Limitation on Liability
(a) ALPS and Vendor and its suppliers shall have no liability to the Fund or a Portfolio, or a third party, for errors, omissions or malfunctions in the Additional Services, other than the obligation of ALPS and Vendor to endeavor, upon receipt of notice from the Fund, to correct a malfunction, error, or omission in any Additional Services.
(b) The Fund acknowledges that (i) the Additional Services are intended for use as an aid to institutional investors, registered brokers or professionals of similar sophistication in making informed judgments concerning liquidity characteristics of certain securities; and (ii) Vendor holds all title, license, copyright or similar intellectual property rights in the Additional Services.
The Fund accepts responsibility for, and acknowledges it exercises its own independent judgment in, its selection of the Additional Services, its selection of the use or intended use of such, and any results obtained. Nothing contained herein shall be deemed to be a waiver of any rights existing under applicable law for the protection of investors.

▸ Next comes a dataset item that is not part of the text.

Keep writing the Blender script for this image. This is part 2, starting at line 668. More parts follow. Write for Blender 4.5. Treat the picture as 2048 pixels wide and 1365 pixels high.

(c) The Fund and/or the applicable Portfolio shall indemnify ALPS and Vendor and its suppliers against and hold ALPS and Vendor harmless from any and all losses, damages, liability, costs, including attorney’s fees, resulting directly or indirectly from any claim or demand against ALPS and Vendor or its suppliers by a third party arising out of or related to the accuracy or completeness of any Additional Services received by the Fund or a Portfolio, or any data, information, service, report, analysis or publication derived therefrom. Neither ALPS and Vendor nor its suppliers shall be liable for any claim or demand against the Fund or a Portfolio by a third party. Nothing herein shall change the standard of care set forth in Section 4 of the Agreement with regard to ALPS’ provision of Additional Services for the Fund, so long as such liability does not relate to the accuracy or completeness of any input, data or other information provided by Vendor or its suppliers in connection with the Additional Services, or any data, analysis or publication derived therefrom.
(d) Neither ALPS nor Vendor and its suppliers shall be liable for (i) any special, indirect or consequential damages (even if advised of the possibility of such), (ii) any delay by reason of circumstances beyond its control, including acts of civil or military authority, national emergencies, labor difficulties, fire, mechanical breakdown, flood or catastrophe, acts of God, insurrection, war, riots, or failure beyond its control of transportation or power supply, or (iii) any claim that arose more than one year prior to the institution of suit therefor.